What other newspapers are saying: Distrust of government breeds theories
For decades, the CIA downplayed the extent of its knowledge about Lee Harvey Oswald’s activities before he assassinated President John F. Kennedy. Documents newly unearthed by a House task force prove that a case officer with the alias “Howard” — whose real name was George Joannides — managed a Cuban group that interacted with Oswald. The CIA had repeatedly insisted that Howard did not exist.
The Post’s Tom Jackman reported this week that Oswald approached the CIA-backed group that opposed Fidel Castro and secretly offered his help three months before the assassination. Alas, the striking revelations — once dismissed as baseless conspiracy theories — were overshadowed by a public spat between President Donald Trump and his MAGA base over the administration’s announcement that it would not release files about sex trafficker Jeffrey Epstein.
These two stories aren’t entirely unrelated. Government misdirection has contributed to a collapse of public trust in its institutions. So has a decade of relentless attacks by Trump on the “deep state.” Squandered credibility makes it hard for the Justice Department or the intelligence community to persuade skeptical Americans that there’s nothing more to share about Epstein’s dealings with powerful figures, including Trump.
This week exposed the limits of even Trump’s ability to tell his base what to think. The president on Thursday directed the Justice Department to ask a judge to release “all pertinent” grand jury testimony in the Epstein case. But the grand jury testimony — which he knows a judge might not even unseal — would represent a fraction of the evidence that investigators gathered. For example, it probably wouldn’t include Trump’s reported Epstein birthday letter.
Americans are understandably suspicious. A Reuters-Ipsos poll this week found that 69 percent of Americans think the federal government is hiding details about Epstein’s clients. A CNN poll this month found only 3 percent of Americans are satisfied with the information the government put out about the case.

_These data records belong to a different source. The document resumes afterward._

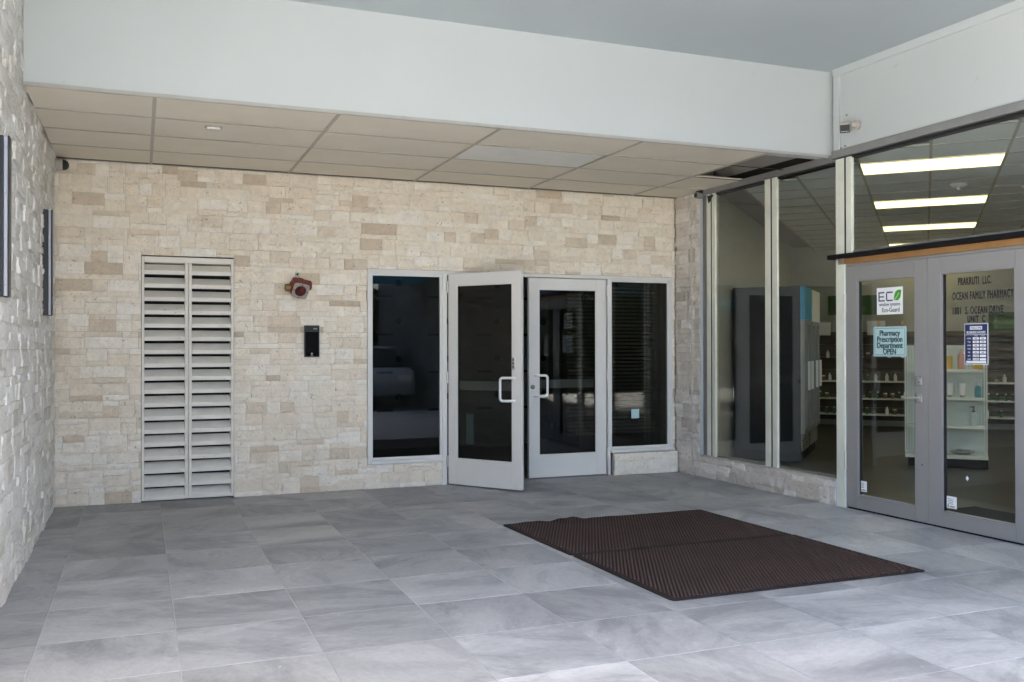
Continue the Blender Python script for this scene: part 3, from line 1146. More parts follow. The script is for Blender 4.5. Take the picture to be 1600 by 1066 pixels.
def bar_light(y, z0, z1, label):
    t = thing('bar_light', label, 'wall light', (0, y, z0), 0, 'vertical bar lights on the side wall')
    h = z1 - z0
    MB().box(-0.02, 0.034, -0.045, 0.045, 0, h).build('back_box', M['black'], t, bevel=0.003)
    MB().box(0.0345, 0.053, -0.040, 0.040, 0.004, h - 0.004).build('channel', M['silver'], t, bevel=0.002)
    MB().box(0.0535, 0.061, -0.043, 0.043, 0, h).build('front_cover', M['black'], t, bevel=0.002)
    for k in range(4):
        z = 0.06 + k * (h - 0.12) / 3
        MB().lathe([(0.004, -0.0425), (0.004, -0.0402)], (0.044, 0, z), 'y', 8).build('screw', M['alum_dk'], t)
    MB().box(0.0345, 0.0534, -0.041, 0.041, -0.004, 0.0035).build('end_cap', M['black'], t)


bar_light(-3.56, 1.645, 2.468, 'black and silver bar light on pale stone, the nearer of two')
bar_light(-1.06, 1.628, 2.432, 'black and silver bar light on pale stone, beside the cream wall')

dc = thing('dome_camera', 'white dome security camera in the ceiling corner of the pale stone wall', 'camera', (0.0, -0.085, 2.955))
MB().lathe([(0.055, 0), (0.056, 0.05), (0.052, 0.062)], (0, 0, 0), 'x', 20).build('base', M['flange'], dc, smooth=True)
MB().lathe([(0.047, 0.0625), (0.045, 0.082), (0.034, 0.100), (0.016, 0.110), (0.0, 0.112)], (0, 0, 0), 'x', 20).build('dome', M['black'], dc, smooth=True)
MB().lathe([(0.058, 0.030), (0.058, 0.034)], (0, 0, 0), 'x', 20).build('seam_ring', M['trim'], dc)

# ---------------------------------------------------------------- shop front
fr = thing('shop_front', 'weathered aluminium shop front frame with tall clear panes and a transom', 'shop front', SF, SF_ROT)


def fb(s0, s1, z0, z1, y0=-0.045, y1=0.06, name='frame_bar', mt='alum_old', bev=0.003):
    return MB().box(s0, s1, y0, y1, z0, z1).build(name, M[mt], fr, bevel=bev)


fb(0.4785, 0.570, 0.236, 2.985, -0.02, 0.06, mt='alum_dk')
fb(0.5705, 0.640, 0.236, 2.985, -0.04, -0.016)
fb(0.640, 0.662, 0.236, 2.985, -0.036, -0.016, 'gasket', 'gasket', 0)
fb(0.662, 0.722, 0.236, 2.985, -0.04, -0.016)
fb(1.522, 1.602, 0.236, 2.985, -0.04, -0.016)
fb(1.602, 1.626, 0.236, 2.985, -0.036, -0.016, 'gasket', 'gasket', 0)
fb(1.626, 1.698, 0.236, 2.985, -0.04, -0.016)
fb(2.462, 2.485, 0.236, 2.985, -0.03, 0.06, mt='alum_dk')
fb(2.4855, 2.585, 0.0, 3.0, -0.05)
fb(2.585, 2.607, 2.178, 3.0, -0.046, -0.016, 'gasket', 'gasket', 0)
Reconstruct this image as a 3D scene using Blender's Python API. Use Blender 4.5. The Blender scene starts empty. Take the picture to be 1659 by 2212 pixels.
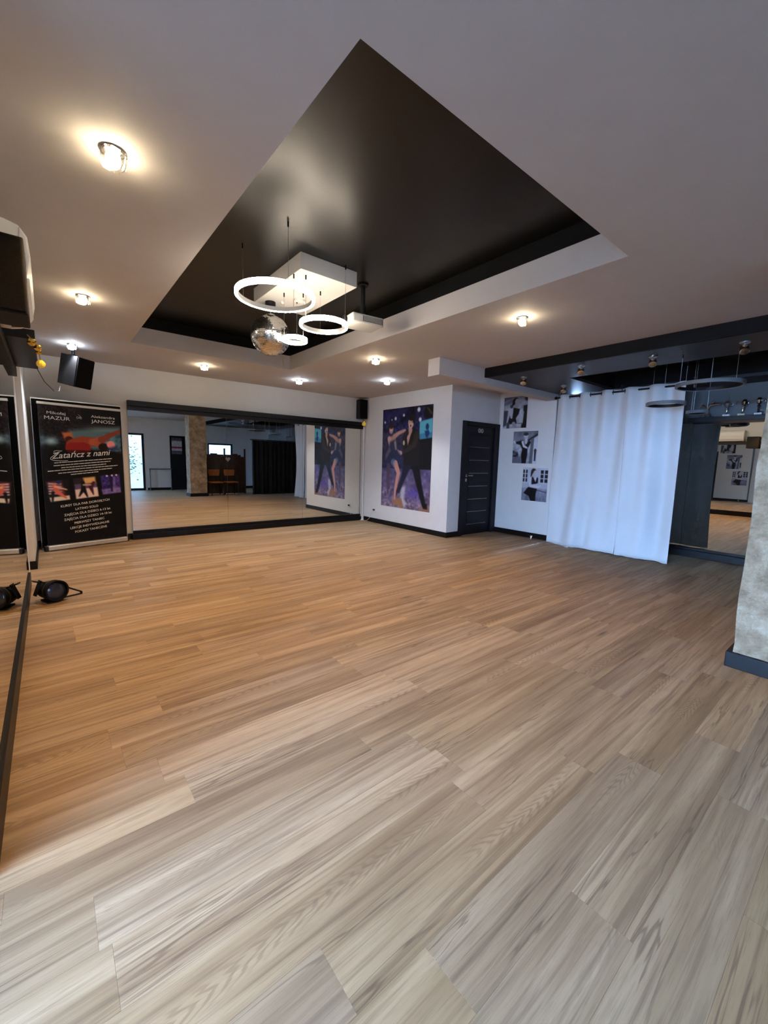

The Justice Department has good reason to refrain from releasing raw investigative information, in the Epstein case or any other. Prosecutors risk smearing people who are incidentally mentioned in files or for whom there was insufficient evidence to charge with crimes. There’s also a public interest in protecting victim privacy.
That is why Trump officials should not have fanned the Epstein conspiracy theories to begin with. Now, they are reaping what they sowed. In 2019, after Epstein’s death in federal custody, which was ruled a suicide, Trump retweeted a claim that Epstein “had information on Bill Clinton & now he’s dead.” Conservative influencers were given binders during a White House visit this February purporting to be the ” first phrase ” of the Epstein files.
America’s paranoid style of politics is nothing new. Over the decades, elites failed Americans enough times to produce a crisis of faith in government rooted in real-world examples. The Pentagon Papers exposed a pattern of lies about the Vietnam War, during which 58,220 Americans died. Watergate showed a conspiracy that really did go all the way to the top.
When Oswald killed Kennedy, three-quarters of Americans trusted the federal government to do the right thing at least most of the time. Since 2007, that number has never been higher than 30 percent. The U.S. preemptively invaded Iraq based on cherry-picked intelligence about weapons of mass destruction. In 2020, a group of 51 former intelligence officials shredded their credibility by signing a public letter insisting the release of Hunter Biden’s emails “has all the classic earmarks of a Russian information operation.”
Not every paranoid fantasy that gains traction on the internet is true, and the Justice Department should not release investigative files willy-nilly to satisfy the conspiracy theorists. Even if the full Epstein file were opened and revealed nothing of interest to the public, it probably would not deter fabulists from spinning new theories.
But Americans would not be so receptive to such theorizing had elite institutions avoided some of their spectacular stumbles — or if U.S. leaders refrained from amplifying them. The government’s long-term challenge is to rebuild trust with the public. At the moment, too many officials are eroding it further.